HIS APPRECIATION for animals continued into his adult years, starting with Chico State University, where he received a degree in agriculture studies — a major that allowed him to study animal science. With Bennett’s degree, he was poised to remain in rural Sacramento and raise the next generation of farmers.
It wasn’t until the early 1990s when his wife, Jane, decided the couple should raise their two sons, Scott and Jim, in a less rural area to “increase their potential of going to college.” That’s when Jane suggested the family move to the Flathead Valley — an area Bennett and her had fallen in love with in the ’70s.
“I told my wife one year I wanted to take her to a place I had always wanted to go back to since I was a kid,” Bennett said. “When I was a kid my parents took me to Flathead Lake. It was in the ’60s and no one was there. I remember asking, ‘dad is this what Tahoe looked in the ’40s?’”
Jane loved Flathead Lake just as much as Cliff and the two dreamed of one day moving there, which the family officially did in 1992. They settled into a large log cabin in Lakeside where Cliff and Jane still live.
Bennett traveled back and forth from Montana to Sacramento for a few years afterward, helping with the rice harvest until a company put in an offer on the land.

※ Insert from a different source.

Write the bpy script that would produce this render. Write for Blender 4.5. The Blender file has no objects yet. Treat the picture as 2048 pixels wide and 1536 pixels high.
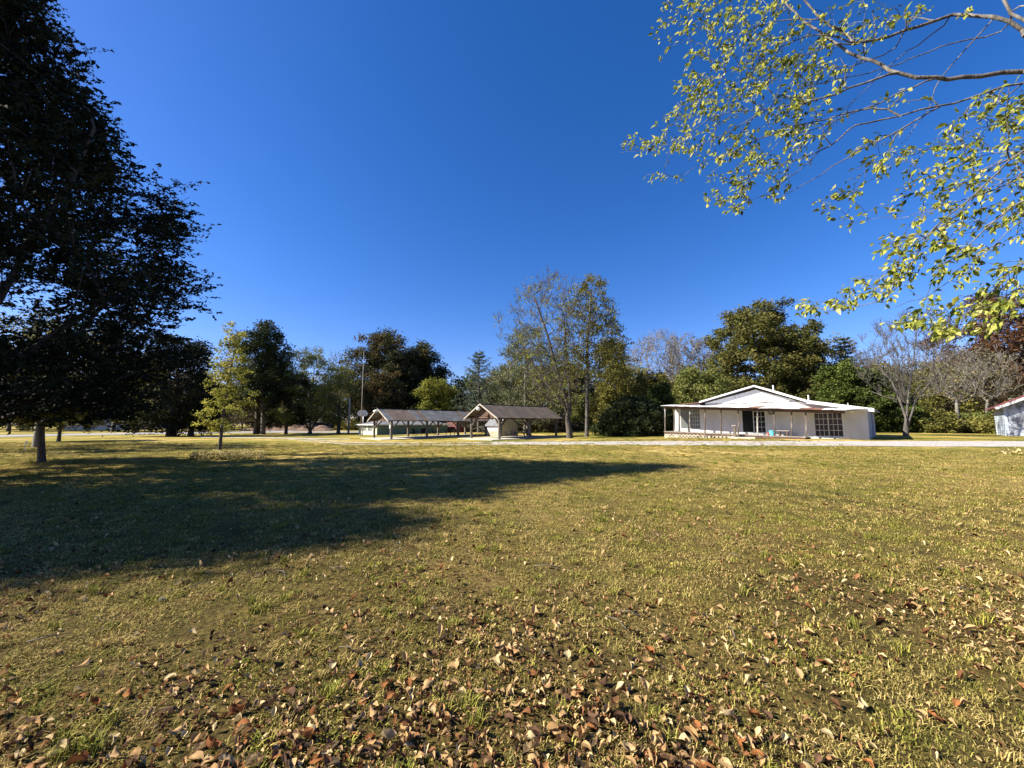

The farm, Bennett says, has since been swallowed up by Sacramento.
THE NEXT 15 or so years of Bennett’s life felt a bit like a whirlwind.
He worked in economic development for a stint, coached Little League and Pee Wee soccer and was, in his word, “a miserable banker” at one point. One highlight, he said, began in 2004 when he and a partner started California’s first wild rice processing plant called The Wild Rice Exchange, which had more than 100 employees on its payroll at the height of his ownership. The exchange is still standing and, according to Bennett, is successful.
Erecting the company expanded Bennett’s skill sets as a businessman and a leader — two qualities that mesh nicely with his farming background and set him up for later success as director of the shelter.
He came into his current position at a time when the shelter was overrun with animals, many of them in tight or inconvenient spaces such as hallways and bathrooms. Records show more than 2,200 cats and dogs were brought into the shelter in 2010. The euthanization rate for cats was nearly triple what it is today and the rate for dogs was more than double.
The situation in 2010 — although in need of improvement — was a far cry from the original county shelter that was stationed at the Flathead County Landfill from 1983 into the early ’90s.
“It was convenient,” Bennett said. “They were euthanizing so many cats and dogs the landfill served as a nearby burial area.”
The shelter eventually moved to its current location off Cemetery Road in Kalispell, and the Flathead City-County Health Department many years ago took over oversight of the facility.
“The county has a real commitment with our shelter, while most areas unfortunately don’t. We’re lucky in that sense and grateful,” he said.
During Bennett’s decade as director, the shelter has expanded significantly.
The building has grown to include, among other things, a state-of-the-art veterinary area for on-site care, several meet-and-greet areas and facility’s front entrance and fencing is scheduled for an upgrade this summer. Kennels and holding spaces for cats and dogs have grown to include what he described as “personal patios” and “private bathrooms” — expansions the animals are visibly grateful for.
“Sheltering has become more of a science, not an art,” Bennett said. “When a dog or cat looks and feels happier and is interacting with people that come in, people are more likely to adopt them.”
In 2019, the shelter brought in about 1,400 cats and dogs and nearly 90% of these were adopted or claimed by their owners. Cats stayed at the shelter for an average of 17.8 days and dogs for 7.5 days — figures that are far below both state and national averages.
Only 40 of the animals brought in last year were euthanized.
Bennett credits the shelter staff, generous donors and the county’s support for the facility’s success.
“I couldn’t have done this without any of them,” Bennett said. “It’s as simple as that.”